これまでもたびたび描かれてきた久美子の進路問題だが、今回も大きくクローズアップ。久美子と同じく進路を決められていなかった葉月がついに保育士になることを決意するなど、いよいよ追い詰められてきた感のある久美子だが、それでも安易な進学はしたくないと悩み続ける姿が印象的だ。「部長」という責任感もあり、学校ではどこか背伸びをしたような大人の振る舞いを見せている久美子だが、葉月や家族との会話では久しぶりに気負いのない素顔を覗かせており、観ているこちらもホッと一息つけるシーンとなっている。

真由に抱いていた苦手意識の正体に気づく


お盆休み最後のイベントはプール。久美子が声をかけ、低音パートを中心に十数人が参加。みんながプール遊びを楽しむなか、ひとりきりになった真由を見かけた久美子は、思い切って話しかける。他愛のない世間話から始まった会話だったが、やがて真由は、普通の人よりも「自分」というものがなく、たいていのことはどちらでもいい人間であることを告白。久美子はその話を聞き、真由に抱いていた苦手意識の正体が「中学時代の自分とダブる」からであることに気づくのだった。

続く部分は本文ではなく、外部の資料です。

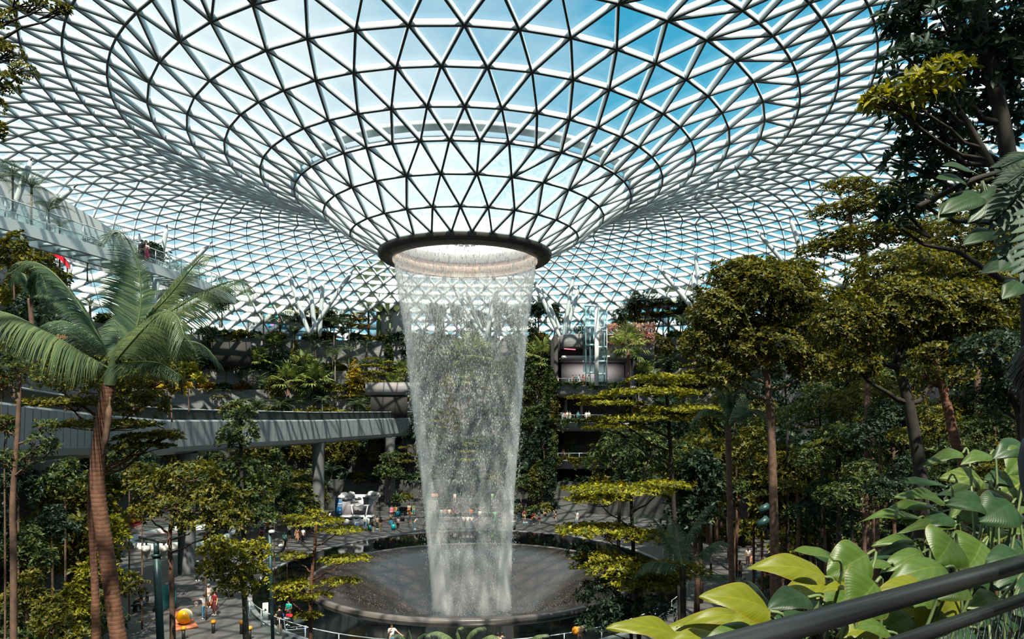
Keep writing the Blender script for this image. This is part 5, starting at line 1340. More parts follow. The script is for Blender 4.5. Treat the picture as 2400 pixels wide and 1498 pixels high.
for i in range(22):
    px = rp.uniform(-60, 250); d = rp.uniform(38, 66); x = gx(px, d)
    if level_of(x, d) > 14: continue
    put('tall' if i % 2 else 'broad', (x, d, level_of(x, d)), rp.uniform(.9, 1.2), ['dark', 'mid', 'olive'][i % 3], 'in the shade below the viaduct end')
for i in range(16):
    px = rp.uniform(480, 745); d = rp.uniform(70, 92); x = gx(px, d)
    if (x - EXC) ** 2 / (ERX * 1.15) ** 2 + (d - EYC) ** 2 / (ERY * 1.12) ** 2 < 1: d = 93.0; x = gx(px, d)
    put('broad' if i % 3 else 'tiered', (x, d, level_of(x, d)), rp.uniform(.9, 1.25), ['mid', 'dark', 'olive', 'yellow'][i % 4], 'in the planting under the viaduct')
# trailing creeper over the gallery slabs
rv = np.random.default_rng(5)
for j, (x0, x1, y, z, lab) in enumerate(((5.2, 16.5, 96.85, 18.05, 'lift landing'), (4.6, 14.5, 96.4, 12.85, 'middle gallery'), (4.6, 13.5, 96.2, 7.45, 'low gallery'))):
    o = thing('creeper', 'creeper spilling over the stone edge of the ' + lab, 'creeper', ((x0 + x1) / 2, y, z))
    g = Geo(); n = 900; xx = rv.uniform(x0, x1, n) - (x0 + x1) / 2; dn = rv.exponential(.34, n) * (.6 + .5 * np.sin(xx * 2.3 + j)) ; P = np.stack([xx, -.15 - .2 * rv.random(n), .35 - dn], -1)
    rosettes(g, P, np.tile([0, -.6, .7], (n, 1)) + rv.normal(0, .3, (n, 3)), .24, 4, .6, rng=rv); part('foliage', g, [M['leaf_mid' if j != 2 else 'leaf_olive']], o)
o = thing('bromeliad_bank', 'bank of pinkish hanging bromeliads along the wall top past the lift', 'plant bank', (17.2, 100.6, 25.6)); o['kind'] = 'stuff'
g = Geo(); n = 420; P = np.stack([rv.uniform(-4.5, 3.6, n), rv.uniform(-.5, .6, n), rv.uniform(-1.3, 1.6, n)], -1)
rosettes(g, P, np.tile([0, -.5, .8], (n, 1)), .5, 5, .22, rng=rv, oval=True, bend=.3); part('foliage', g, [M['leaf_pink']], o)['kind'] = 'stuff'
# ------------------------------------------------------------------ people
def skin_mesh(name, chains, root=0, level=1, mats=None):
    """chains: lists of (x, y, z, r); a chain whose first point repeats an earlier point joins it there."""
    verts, rads, edges, idx = [], [], [], {}
    for ch in chains:
        prev = None
        for p in ch:
            key = tuple(round(c, 4) for c in p[:3])
            if key not in idx:
                idx[key] = len(verts); verts.append(key); rads.append(p[3])
            if prev is not None and prev != idx[key]: edges.append((prev, idx[key]))
            prev = idx[key]
    me = bpy.data.meshes.new('tmp'); me.from_pydata(verts, edges, [])
    ob = bpy.data.objects.new('tmp', me); COL.objects.link(ob)
    sk = ob.modifiers.new('s', 'SKIN'); sk.use_smooth_shade = True
    for v, r in zip(me.skin_vertices[0].data, rads):
        v.radius = (r[0], r[1]) if isinstance(r, tuple) else (r, r); v.use_root = False
    me.skin_vertices[0].data[root].use_root = True
    if level:
        sb = ob.modifiers.new('u', 'SUBSURF'); sb.levels = level; sb.render_levels = level
    dg = bpy.context.evaluated_depsgraph_get(); dg.update()
    out = bpy.data.meshes.new_from_object(ob.evaluated_get(dg)); out.name = name
    bpy.data.objects.remove(ob); bpy.data.meshes.remove(me)
    for m in (mats or []): out.materials.append(m)
    return out
SKIN = [paint(196, 150, 122), paint(170, 118, 90), paint(140, 92, 68)]
HAIRC = {'black': paint(22, 18, 18), 'brown': paint(62, 40, 28), 'grey': paint(120, 118, 116)}
# joints: facing -y, feet on z=0, 1.70 m tall
STAND = dict(hipL=(.09, 0, .90), kneeL=(.10, -.015, .50), ankL=(.105, .01, .09), hipR=(-.09, 0, .90), kneeR=(-.10, -.015, .50), ankR=(-.105, .01, .09),
             shL=(.165, 0, 1.385), elL=(.225, .02, 1.12), wrL=(.24, -.05, .90), shR=(-.165, 0, 1.385), elR=(-.225, .02, 1.12), wrR=(-.24, -.05, .90), dz=0.0, lean=0.0)
POSES = {'stand': STAND,
         'walk': dict(STAND, kneeL=(.10, -.16, .52), ankL=(.10, -.24, .10), kneeR=(-.10, .04, .50), ankR=(-.10, .30, .14), wrL=(.23, .12, .93), wrR=(-.23, -.20, .95), elR=(-.22, -.04, 1.12)),
         'phone': dict(STAND, elL=(.22, -.10, 1.16), wrL=(.07, -.30, 1.34), elR=(-.22, -.10, 1.16), wrR=(-.07, -.30, 1.34)),
         'hold': dict(STAND, elL=(.22, .0, 1.13), wrL=(.10, -.24, 1.12), elR=(-.22, .0, 1.13), wrR=(-.10, -.24, 1.10)),
         'point': dict(STAND, elL=(.40, -.12, 1.36), wrL=(.62, -.20, 1.33)),
         'rail': dict(STAND, elL=(.36, -.04, 1.18), wrL=(.56, -.12, 1.04), elR=(-.20, -.08, 1.16), wrR=(-.07, -.20, 1.40)),
         'sit': dict(STAND, kneeL=(.12, -.42, .92), ankL=(.12, -.44, .50), kneeR=(-.12, -.42, .92), ankR=(-.12, -.44, .50), elL=(.21, -.06, 1.14), wrL=(.10, -.32, 1.03), elR=(-.21, -.06, 1.14), wrR=(-.10, -.32, 1.03), dz=-.44),
         'bend': dict(STAND, lean=.75, elL=(.20, -.45, .98), wrL=(.16, -.52, .74), elR=(-.20, -.45, .98), wrR=(-.16, -.52, .74)),
         'lean': dict(STAND, lean=.0)}
_pm = {}
def person_meshes(pose):
    if pose in _pm: return _pm[pose]
    J = POSES[pose]; dz = J['dz']; ln = J['lean']
    def tl(p):                              # bend the upper body forward about the hips
        x, y, z = p
        if ln and z > .95:
            h = z - .95; return (x, y - h * math.sin(ln), .95 + h * math.cos(ln))
        return (x, y, z)
    def c(p, r): q = tl(p); return (q[0], q[1], q[2] + dz, r)
    def j(k, r):
        q = J[k]
        if ln and k[:2] in ('el', 'wr'): return (q[0], q[1], q[2] + dz, r)
        return c(q, r)
    pel = c((0, 0, .93), (.13, .10)); bel = c((0, -.005, 1.08), (.125, .095)); che = c((0, 0, 1.26), (.145, .105)); nb = c((0, .005, 1.415), (.075, .07)); nk = c((0, -.005, 1.485), .05)
    h1 = c((0, -.03, 1.545), (.066, .075)); h2 = c((0, -.012, 1.615), (.078, .094)); h3 = c((0, -.008, 1.675), (.062, .075)); nose = c((0, -.118, 1.590), .016)
    ch = [[pel, bel, che, nb, nk, h1, h2, h3], [h1, c((0, -.105, 1.597), .018)]]
    for s in ('L', 'R'):
        sg = 1 if s == 'L' else -1
        sh, el, wr = j('sh' + s, .058), j('el' + s, .041), j('wr' + s, .029)
        ch.append([che, sh, el, wr])
        w = np.array(wr[:3]); d = unit(w - np.array(el[:3])); side = unit(np.cross(d, [0.0, 1.0, .15])); inw = unit(np.cross(side, d))
        pm = w + d * .055
        ch.append([wr, (*pm, .030)])
        for f, (o_, L_) in enumerate(((-.030, .062), (-.010, .074), (.010, .070), (.030, .052))):
            k1 = pm + d * .035 + side * o_; k2 = k1 + d * L_ * .55 + inw * .008; k3 = k2 + d * L_ * .42 + inw * .018
            ch.append([(*pm, .030), (*k1, .0105), (*k2, .0095), (*k3, .008)])
        t1 = w + d * .02 + side * (-.034 if s == 'L' else .034) * 1.0; t2 = t1 + d * .034 + side * (-.016 if s == 'L' else .016); ch.append([wr, (*t1, .013), (*t2, .010)])
        hp, kn, an_ = j('hip' + s, .094), j('knee' + s, .058), j('ank' + s, .040)
        ch.append([pel, hp, kn, an_, (an_[0], an_[1] - .06, an_[2] - .045, .036), (an_[0] + .012 * sg, an_[1] - .16, an_[2] - .058, .030)])
    body = skin_mesh('body', ch)
    # eyes and mouth as small dark faces set in the body's own mesh are drawn by a second material
    body.materials.append(SKIN[0])
    def grow(p, e): return (p[0], p[1], p[2], tuple(x + e for x in p[3]) if isinstance(p[3], tuple) else p[3] + e)
    mid = lambda a, b, f, r: (a[0] * (1 - f) + b[0] * f, a[1] * (1 - f) + b[1] * f, a[2] * (1 - f) + b[2] * f, r)
    sh_ch = [[grow(c((0, 0, .98), (.13, .10)), .014), grow(bel, .02), grow(che, .018), grow(c((0, .005, 1.40), (.08, .075)), .012)]]
    lg = [[grow(c((0, 0, 1.0), (.125, .098)), .012), grow(pel, .018)]]; sl = [[grow(c((0, 0, 1.0), (.125, .098)), .012), grow(pel, .022)]]
    long_ch = [list(sh_ch[0])]
    for s in ('L', 'R'):
        sh, el, wr = j('sh' + s, .058), j('el' + s, .041), j('wr' + s, .029)
        sh_ch.append([sh_ch[0][2], grow(sh, .014), mid(sh, el, .62, .062)]); long_ch.append([long_ch[0][2], grow(sh, .014), grow(el, .016), mid(el, wr, .92, .044)])
        hp, kn, an_ = j('hip' + s, .094), j('knee' + s, .058), j('ank' + s, .040)
        lg.append([lg[0][1], grow(hp, .018), grow(kn, .022), grow(an_, .022)]); sl.append([sl[0][1], grow(hp, .024), mid(hp, kn, .86, .092)])
    out = dict(body=body, shirt=skin_mesh('shirt', sh_ch), jacket=skin_mesh('jacket', long_ch), trousers=skin_mesh('trousers', lg), shorts=skin_mesh('shorts', sl))
    hc = np.array(h2[:3])
    g = Geo(); g.ball(hc + np.array([0, .018, .022]), (.096, .108, .100), 14, 9); out['hair_short'] = g.mesh('hair', [HAIRC['black']], True)
    g = Geo(); g.ball(hc + np.array([0, .020, .020]), (.100, .110, .100), 14, 9); g.ball(hc + np.array([0, .075, -.13]), (.092, .055, .19), 12, 8); out['hair_long'] = g.mesh('hair', [HAIRC['black']], True)
    g = Geo(); g.ball(hc + np.array([0, .01, .035]), (.104, .118, .085), 14, 8); g.ball(hc + np.array([0, -.12, .03]), (.075, .09, .014), 12, 6); out['cap'] = g.mesh('cap', [HAIRC['black']], True)
    g = Geo()
    for s in ('L', 'R'):
        an_ = j('ank' + s, .04); g.ball((an_[0], an_[1] - .06, an_[2] - .045), (.052, .145, .045), 12, 6)
    out['shoes'] = g.mesh('shoes', [HAIRC['black']], True)
    # skirt: from the waist to the knee
    g = Geo()
    w0 = np.array(c((0, 0, 1.02), 0)[:3]); kn = (np.array(j('kneeL', 0)[:3]) + np.array(j('kneeR', 0)[:3])) / 2
    ringsS = []
    for f, rx, ry in ((0, .145, .115), (.35, .19, .15), (1.0, .25, .20)):
        cc = w0 * (1 - f) + (kn + np.array([0, 0, .0])) * f
        ringsS.append([(cc[0] + rx * math.cos(a), cc[1] + ry * math.sin(a), cc[2]) for a in np.linspace(0, 2 * PI, 17)])
    g.strip(ringsS[0], ringsS[1]); g.strip(ringsS[1], ringsS[2]); out['skirt'] = g.mesh('skirt', [HAIRC['black']], True)
    g = Geo()
    for s in (-1, 1): g.ball(hc + np.array([.031 * s, -.088, .0]), (.012, .008, .008), 8, 5)
    g.ball(hc + np.array([0, -.086, -.062]), (.024, .010, .006), 8, 5)
    out['face'] = g.mesh('eyes_and_mouth', [paint(50, 28, 26)], True)
    _pm[pose] = out; return out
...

視聴者もお待ちかねだったプール回だが、手放しでは楽しめないエピソードとなった。もちろん水着姿で無邪気に遊ぶキャラクターたちの姿は観ていて微笑ましいのだが、それと同じくらい真由の深くて暗い闇も心に刺さってきて、そのギャップがなんとも複雑な気持ちにさせる、異色のシーンに仕上がっている。とくに、これまでずっと前を向いて話していた真由が、最後に久美子の目をみて「そういうのがまったくない人のこと、本気で好きになることは絶対にないって」と真顔で言い放つシーンは背筋がゾクッとするような不穏さがあり、改めて一筋縄ではいかない人物であることを思い知らされる。ただ、これまであやふやだった久美子の真由への苦手意識の根源がハッキリしたのは良いことだろう。真由もまた、久美子に対してやっと素直な自分の気持ちを打ち明けたわけで、ふたりの関係性が新たなステージに突入するのは間違いなさそうだ。これにはSNSでも「ユーフォの水着回はいつも不穏w」「緊張感ありすぎだろ!」などの声が寄せられていた。

今週は久美子と麗奈の痴話喧嘩から始まり、大学説明会での葉月との会話、黄前家での家族の会話、プールで明らかになった真由の本心…と、学校以外でのイベントが盛りだくさんなエピソードだった。お盆休みも終わり、これからは関西大会に向けての追い込みが始まると思われるだけに、みんなが元気にはしゃぐ姿を見れたことは素直に嬉しい。さて次回第八回は5月26日(日)放送予定。期待して待とう!